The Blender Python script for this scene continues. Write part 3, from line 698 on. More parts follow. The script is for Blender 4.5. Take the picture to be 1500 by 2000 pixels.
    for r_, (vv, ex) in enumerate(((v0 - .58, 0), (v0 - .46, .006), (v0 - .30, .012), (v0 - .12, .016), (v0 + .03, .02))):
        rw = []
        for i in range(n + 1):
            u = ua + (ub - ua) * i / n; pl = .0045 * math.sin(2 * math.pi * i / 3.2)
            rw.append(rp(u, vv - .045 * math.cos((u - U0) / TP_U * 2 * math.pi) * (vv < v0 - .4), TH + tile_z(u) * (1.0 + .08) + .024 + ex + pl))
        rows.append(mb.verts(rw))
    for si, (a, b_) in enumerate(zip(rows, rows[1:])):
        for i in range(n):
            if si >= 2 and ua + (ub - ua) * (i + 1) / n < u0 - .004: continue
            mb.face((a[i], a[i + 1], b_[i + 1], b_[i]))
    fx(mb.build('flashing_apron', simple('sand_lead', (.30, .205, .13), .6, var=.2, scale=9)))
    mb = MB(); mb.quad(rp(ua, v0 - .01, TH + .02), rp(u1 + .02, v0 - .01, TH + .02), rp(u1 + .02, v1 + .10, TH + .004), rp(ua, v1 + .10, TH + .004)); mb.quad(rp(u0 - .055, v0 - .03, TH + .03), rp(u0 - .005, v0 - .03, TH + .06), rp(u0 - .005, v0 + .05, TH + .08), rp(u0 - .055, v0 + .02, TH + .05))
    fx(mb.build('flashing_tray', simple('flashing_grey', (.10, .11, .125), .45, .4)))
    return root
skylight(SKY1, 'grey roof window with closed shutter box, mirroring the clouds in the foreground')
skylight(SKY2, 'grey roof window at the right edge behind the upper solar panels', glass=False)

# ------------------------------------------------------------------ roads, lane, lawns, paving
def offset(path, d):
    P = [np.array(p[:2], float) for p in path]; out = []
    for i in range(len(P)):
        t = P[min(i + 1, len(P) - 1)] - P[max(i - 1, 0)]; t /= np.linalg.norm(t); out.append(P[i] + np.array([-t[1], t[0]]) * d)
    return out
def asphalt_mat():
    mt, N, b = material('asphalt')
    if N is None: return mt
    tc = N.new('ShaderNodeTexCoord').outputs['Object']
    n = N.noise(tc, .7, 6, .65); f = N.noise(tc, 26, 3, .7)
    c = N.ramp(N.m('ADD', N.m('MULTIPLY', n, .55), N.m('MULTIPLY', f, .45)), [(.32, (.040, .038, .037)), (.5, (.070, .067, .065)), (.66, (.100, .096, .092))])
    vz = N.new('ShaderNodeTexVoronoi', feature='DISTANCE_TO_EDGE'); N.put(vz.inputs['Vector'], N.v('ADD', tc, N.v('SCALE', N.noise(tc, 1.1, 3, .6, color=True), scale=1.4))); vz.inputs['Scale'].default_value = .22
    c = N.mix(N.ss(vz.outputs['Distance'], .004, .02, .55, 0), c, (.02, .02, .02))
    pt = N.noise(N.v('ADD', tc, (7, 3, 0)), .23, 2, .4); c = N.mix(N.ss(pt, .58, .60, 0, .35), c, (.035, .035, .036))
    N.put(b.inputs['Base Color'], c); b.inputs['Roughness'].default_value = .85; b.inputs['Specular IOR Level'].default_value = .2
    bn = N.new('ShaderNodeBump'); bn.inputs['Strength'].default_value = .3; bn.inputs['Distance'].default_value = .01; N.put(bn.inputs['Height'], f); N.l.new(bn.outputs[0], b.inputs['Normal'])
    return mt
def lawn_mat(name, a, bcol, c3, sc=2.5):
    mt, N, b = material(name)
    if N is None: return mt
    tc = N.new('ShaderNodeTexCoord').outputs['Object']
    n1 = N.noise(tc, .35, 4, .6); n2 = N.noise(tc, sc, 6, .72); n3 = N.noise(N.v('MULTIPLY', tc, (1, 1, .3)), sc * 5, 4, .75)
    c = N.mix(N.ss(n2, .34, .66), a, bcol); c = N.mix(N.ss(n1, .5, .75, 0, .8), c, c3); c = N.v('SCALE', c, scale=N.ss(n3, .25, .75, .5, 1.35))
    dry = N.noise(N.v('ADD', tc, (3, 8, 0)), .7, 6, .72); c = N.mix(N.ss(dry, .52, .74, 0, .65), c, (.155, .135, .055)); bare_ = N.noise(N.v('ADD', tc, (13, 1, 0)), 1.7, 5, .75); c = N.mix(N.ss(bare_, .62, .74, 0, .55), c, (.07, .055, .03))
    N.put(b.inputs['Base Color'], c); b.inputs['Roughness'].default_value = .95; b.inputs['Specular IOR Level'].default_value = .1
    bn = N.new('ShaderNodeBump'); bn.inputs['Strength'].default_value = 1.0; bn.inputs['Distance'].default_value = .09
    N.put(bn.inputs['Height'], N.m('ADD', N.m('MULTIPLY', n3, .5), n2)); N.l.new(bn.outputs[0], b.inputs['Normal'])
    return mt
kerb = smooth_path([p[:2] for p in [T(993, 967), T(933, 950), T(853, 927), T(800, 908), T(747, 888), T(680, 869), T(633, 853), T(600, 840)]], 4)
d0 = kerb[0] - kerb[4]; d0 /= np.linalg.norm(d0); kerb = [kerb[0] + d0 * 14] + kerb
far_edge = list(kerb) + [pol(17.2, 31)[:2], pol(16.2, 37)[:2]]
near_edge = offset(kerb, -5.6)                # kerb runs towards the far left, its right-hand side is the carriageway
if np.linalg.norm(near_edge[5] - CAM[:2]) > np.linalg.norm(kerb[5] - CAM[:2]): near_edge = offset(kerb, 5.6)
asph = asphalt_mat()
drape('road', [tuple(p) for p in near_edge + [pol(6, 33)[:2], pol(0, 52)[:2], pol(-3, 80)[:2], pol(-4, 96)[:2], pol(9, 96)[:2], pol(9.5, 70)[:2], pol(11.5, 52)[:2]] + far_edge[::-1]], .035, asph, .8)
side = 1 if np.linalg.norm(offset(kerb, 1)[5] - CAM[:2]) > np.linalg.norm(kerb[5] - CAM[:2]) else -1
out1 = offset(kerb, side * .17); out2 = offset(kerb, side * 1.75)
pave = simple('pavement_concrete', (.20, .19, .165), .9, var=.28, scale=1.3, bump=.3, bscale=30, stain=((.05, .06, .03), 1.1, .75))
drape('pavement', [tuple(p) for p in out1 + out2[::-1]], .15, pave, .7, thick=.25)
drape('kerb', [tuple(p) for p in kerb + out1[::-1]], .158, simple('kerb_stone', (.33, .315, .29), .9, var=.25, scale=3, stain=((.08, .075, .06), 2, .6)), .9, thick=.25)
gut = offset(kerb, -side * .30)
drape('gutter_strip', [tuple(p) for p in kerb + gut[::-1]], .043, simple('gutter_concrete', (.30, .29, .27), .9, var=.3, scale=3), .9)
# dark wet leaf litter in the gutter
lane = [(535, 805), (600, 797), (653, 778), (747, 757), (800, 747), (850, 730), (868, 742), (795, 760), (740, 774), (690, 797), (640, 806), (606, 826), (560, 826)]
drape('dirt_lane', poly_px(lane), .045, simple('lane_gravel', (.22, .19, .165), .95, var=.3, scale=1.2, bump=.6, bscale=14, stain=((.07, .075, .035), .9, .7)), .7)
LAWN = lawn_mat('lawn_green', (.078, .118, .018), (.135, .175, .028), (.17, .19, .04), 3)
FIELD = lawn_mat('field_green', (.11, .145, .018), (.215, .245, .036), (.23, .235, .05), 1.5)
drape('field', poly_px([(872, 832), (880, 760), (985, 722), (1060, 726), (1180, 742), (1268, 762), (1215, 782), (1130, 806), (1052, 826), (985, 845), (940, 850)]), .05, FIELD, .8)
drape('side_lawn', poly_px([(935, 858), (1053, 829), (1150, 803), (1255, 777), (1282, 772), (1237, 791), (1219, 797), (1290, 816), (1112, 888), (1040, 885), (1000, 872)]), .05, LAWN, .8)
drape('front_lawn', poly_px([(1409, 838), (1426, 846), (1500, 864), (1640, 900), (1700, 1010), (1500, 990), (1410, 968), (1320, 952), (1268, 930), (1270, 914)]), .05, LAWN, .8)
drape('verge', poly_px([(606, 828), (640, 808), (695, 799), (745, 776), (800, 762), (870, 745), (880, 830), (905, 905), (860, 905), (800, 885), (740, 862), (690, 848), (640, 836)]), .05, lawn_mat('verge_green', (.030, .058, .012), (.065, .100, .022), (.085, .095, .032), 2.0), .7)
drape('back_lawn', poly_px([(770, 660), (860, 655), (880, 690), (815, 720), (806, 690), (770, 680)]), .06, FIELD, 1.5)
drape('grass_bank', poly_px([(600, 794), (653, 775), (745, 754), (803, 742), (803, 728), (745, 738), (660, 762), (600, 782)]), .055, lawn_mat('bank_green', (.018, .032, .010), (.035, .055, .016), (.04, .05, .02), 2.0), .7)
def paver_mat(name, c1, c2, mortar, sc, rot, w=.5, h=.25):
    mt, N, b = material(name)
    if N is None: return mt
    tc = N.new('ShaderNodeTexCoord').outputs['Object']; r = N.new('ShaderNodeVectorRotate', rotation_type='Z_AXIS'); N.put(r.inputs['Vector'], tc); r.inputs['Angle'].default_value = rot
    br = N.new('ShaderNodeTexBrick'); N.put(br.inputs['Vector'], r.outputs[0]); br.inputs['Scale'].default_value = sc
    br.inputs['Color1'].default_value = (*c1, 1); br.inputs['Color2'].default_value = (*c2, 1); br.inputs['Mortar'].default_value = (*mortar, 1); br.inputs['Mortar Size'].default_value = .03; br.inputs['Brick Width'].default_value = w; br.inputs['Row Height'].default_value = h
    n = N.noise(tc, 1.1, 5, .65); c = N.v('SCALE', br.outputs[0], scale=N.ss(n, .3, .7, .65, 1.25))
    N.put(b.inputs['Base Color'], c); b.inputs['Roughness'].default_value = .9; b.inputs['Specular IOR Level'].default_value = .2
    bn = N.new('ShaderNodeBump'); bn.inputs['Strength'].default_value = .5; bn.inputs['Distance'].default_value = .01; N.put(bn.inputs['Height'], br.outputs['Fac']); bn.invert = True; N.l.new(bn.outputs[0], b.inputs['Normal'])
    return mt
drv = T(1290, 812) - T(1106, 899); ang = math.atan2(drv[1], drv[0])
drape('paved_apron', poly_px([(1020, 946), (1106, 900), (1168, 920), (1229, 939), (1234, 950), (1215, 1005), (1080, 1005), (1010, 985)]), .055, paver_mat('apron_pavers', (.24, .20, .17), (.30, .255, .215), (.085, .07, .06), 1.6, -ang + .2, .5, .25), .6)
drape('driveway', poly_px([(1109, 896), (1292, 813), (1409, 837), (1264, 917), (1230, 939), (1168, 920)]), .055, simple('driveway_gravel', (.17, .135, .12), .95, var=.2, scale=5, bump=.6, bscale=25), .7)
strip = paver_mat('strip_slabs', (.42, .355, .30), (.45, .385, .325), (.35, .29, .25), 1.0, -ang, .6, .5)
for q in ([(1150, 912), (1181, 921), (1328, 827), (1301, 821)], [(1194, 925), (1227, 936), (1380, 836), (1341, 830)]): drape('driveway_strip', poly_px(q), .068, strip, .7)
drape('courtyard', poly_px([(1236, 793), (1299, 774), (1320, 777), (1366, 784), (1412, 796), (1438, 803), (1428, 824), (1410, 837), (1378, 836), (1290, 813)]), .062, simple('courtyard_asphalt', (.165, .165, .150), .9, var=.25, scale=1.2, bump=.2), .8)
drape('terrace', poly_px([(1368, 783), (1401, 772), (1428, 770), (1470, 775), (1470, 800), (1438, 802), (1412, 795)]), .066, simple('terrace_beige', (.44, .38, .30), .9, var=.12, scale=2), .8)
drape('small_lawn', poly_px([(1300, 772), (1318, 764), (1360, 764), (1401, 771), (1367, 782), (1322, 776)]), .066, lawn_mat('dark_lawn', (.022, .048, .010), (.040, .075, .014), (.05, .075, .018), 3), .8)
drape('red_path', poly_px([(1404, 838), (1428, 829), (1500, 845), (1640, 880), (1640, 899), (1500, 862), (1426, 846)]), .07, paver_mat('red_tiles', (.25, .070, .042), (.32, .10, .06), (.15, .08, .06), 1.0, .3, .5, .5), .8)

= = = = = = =

## TASK DETAILS
Starting at the first line of the material above, reproduce each line exactly up to and including the line with "skylight(SKY2, 'grey roof".

## SOLUTION TO THIS TASK
The Blender Python script for this scene continues. Write part 3, from line 698 on. More parts follow. The script is for Blender 4.5. Take the picture to be 1500 by 2000 pixels.
    for r_, (vv, ex) in enumerate(((v0 - .58, 0), (v0 - .46, .006), (v0 - .30, .012), (v0 - .12, .016), (v0 + .03, .02))):
        rw = []
        for i in range(n + 1):
            u = ua + (ub - ua) * i / n; pl = .0045 * math.sin(2 * math.pi * i / 3.2)
            rw.append(rp(u, vv - .045 * math.cos((u - U0) / TP_U * 2 * math.pi) * (vv < v0 - .4), TH + tile_z(u) * (1.0 + .08) + .024 + ex + pl))
        rows.append(mb.verts(rw))
    for si, (a, b_) in enumerate(zip(rows, rows[1:])):
        for i in range(n):
            if si >= 2 and ua + (ub - ua) * (i + 1) / n < u0 - .004: continue
            mb.face((a[i], a[i + 1], b_[i + 1], b_[i]))
    fx(mb.build('flashing_apron', simple('sand_lead', (.30, .205, .13), .6, var=.2, scale=9)))
    mb = MB(); mb.quad(rp(ua, v0 - .01, TH + .02), rp(u1 + .02, v0 - .01, TH + .02), rp(u1 + .02, v1 + .10, TH + .004), rp(ua, v1 + .10, TH + .004)); mb.quad(rp(u0 - .055, v0 - .03, TH + .03), rp(u0 - .005, v0 - .03, TH + .06), rp(u0 - .005, v0 + .05, TH + .08), rp(u0 - .055, v0 + .02, TH + .05))
    fx(mb.build('flashing_tray', simple('flashing_grey', (.10, .11, .125), .45, .4)))
    return root
skylight(SKY1, 'grey roof window with closed shutter box, mirroring the clouds in the foreground')
skylight(SKY2, 'grey roof window at the right edge behind the upper solar panels', glass=False)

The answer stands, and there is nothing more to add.